The recent withdrawal of US government funding has opened a major financing gap in Kenya’s health sector, threatening healthcare delivery and outcomes while exposing the country’s deep dependence on external aid, a new report reveals.
The new report, Immediate Impact of External Funding Withdrawal on Kenya’s Health Sector, by the Centre for Epidemiological Modelling and Analysis (CEMA), University of Nairobi, provides a comprehensive analysis of the external funding landscape and tracks the funds within the health care system, highlighting the areas that are the most affected.
Kenya’s health system is financed through the government, the private sector, and external funders. In 2018/19, external funders contributed 18 percent of total health expenditure, with the US government accounting for over 60 percent of all external funding to the overall health sector.
Dr. David Khaoya, Lead Author and Senior Research Fellow at CEMA, said, “External funding has long played a significant role in Kenya’s health sector, but it is unpredictable and unsustainable.”
“This funding shock is a wake-up call. While the challenges are significant, Kenya and other African countries now have an opportunity to rethink how health systems are financed and build long-term resilience. “Increasing domestic investment, strengthening national ownership, and reducing overreliance on external aid are essential if we are to protect health outcomes in the future,” he added.

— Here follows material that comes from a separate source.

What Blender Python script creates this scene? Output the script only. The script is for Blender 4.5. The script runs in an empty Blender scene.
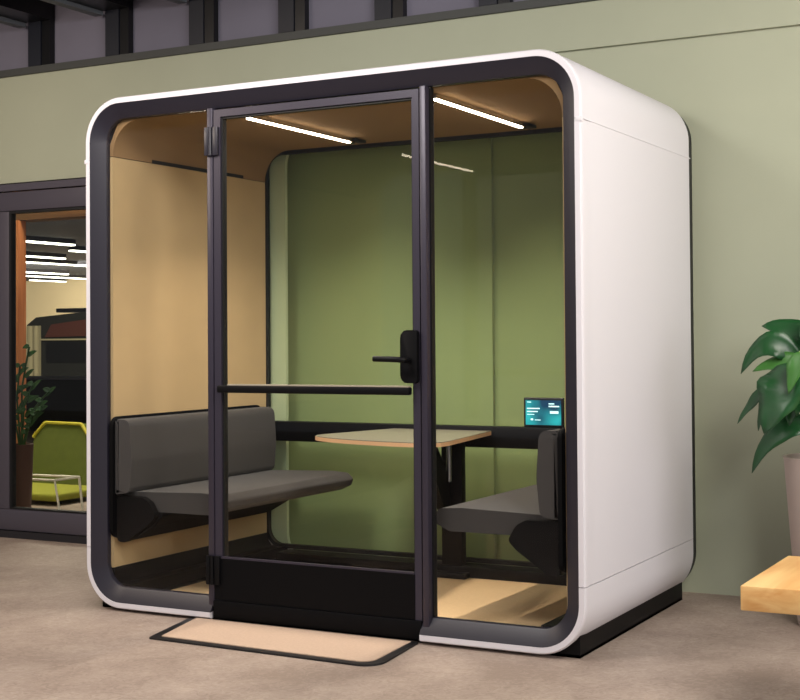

To arrive at its findings, the report authors assembled data from the Kenya Ministry of Health (MoH) approved budgets, commodity quantification reports, human resources budgets, donor-specific annual reports, and development partners’ operational and grant reports. Their focus was mainly on service disruptions, equity in service access, workforce implications, and impact on the commodity supply chain and infrastructure.
Key report findings are that external funding for health fell significantly from Sh126 billion to Sh54 billion in 2025/26 Financial Year, following the withdrawal of US government support and the decline in government funding.
In Financial Year 2025/26, reproductive, maternal, neonatal, and child health (RMNCH) was the most funded program by external sources, receiving Sh5.85 billion, up from Sh1.04 billion in Financial Year 2024/25. However, the government contribution was reduced from KES 1.04 billion in FY 2024/25 to Sh0.54 billion in FY 2025/26, suggesting a crowding-out effect of external funding.
The reports details that there was a decline in external and government funding for HIV, TB, and Malaria while both external funding from the Global Fund and the government towards the HIV budget declined in the Financial Year 2025/26
The external funding from the Global Fund for TB reduced substantially; from Sh4 billion in the FY2024/25 budget to Sh1.74 billion in FY 2025/26.
The Global Fund budgeted for Sh1.53 billion for Malaria in FY2025/26, down from Sh 4.25 billion.
The commodity funding gap widened to Sh34.655 billion in FY 2025/26.
The report indicates that Counties would need Sh47.8 billion annually to absorb all the 41,170 PEPFAR-supported staff, the majority of whom are deployed in high HIV burden counties.
Health information systems used to collect, analyze, and disseminate health information in Kenya are highly dependent on external funding.
Vulnerable populations, including pregnant women, children, adolescents, and adolescent girls and young women (AGYW), are likely to be disproportionately affected, widening inequities in access to HIV prevention and treatment services.
In addition, the multilateral external funders are also affected by the change in the US government’s foreign aid policy. Global Fund, World Bank, WHO, and GAVI are recipients of the US government funding. A cut in their global budgets may lead to a reprioritization of their interventions in the country to fit within their resource envelopes.
While the withdrawal of external funding poses serious risks to health service delivery, the report argues it also presents a critical opportunity for Kenya to reset and build a more self-reliant, resilient health system.
A long-term impact analysis of this withdrawal is currently underway and will be released in due course.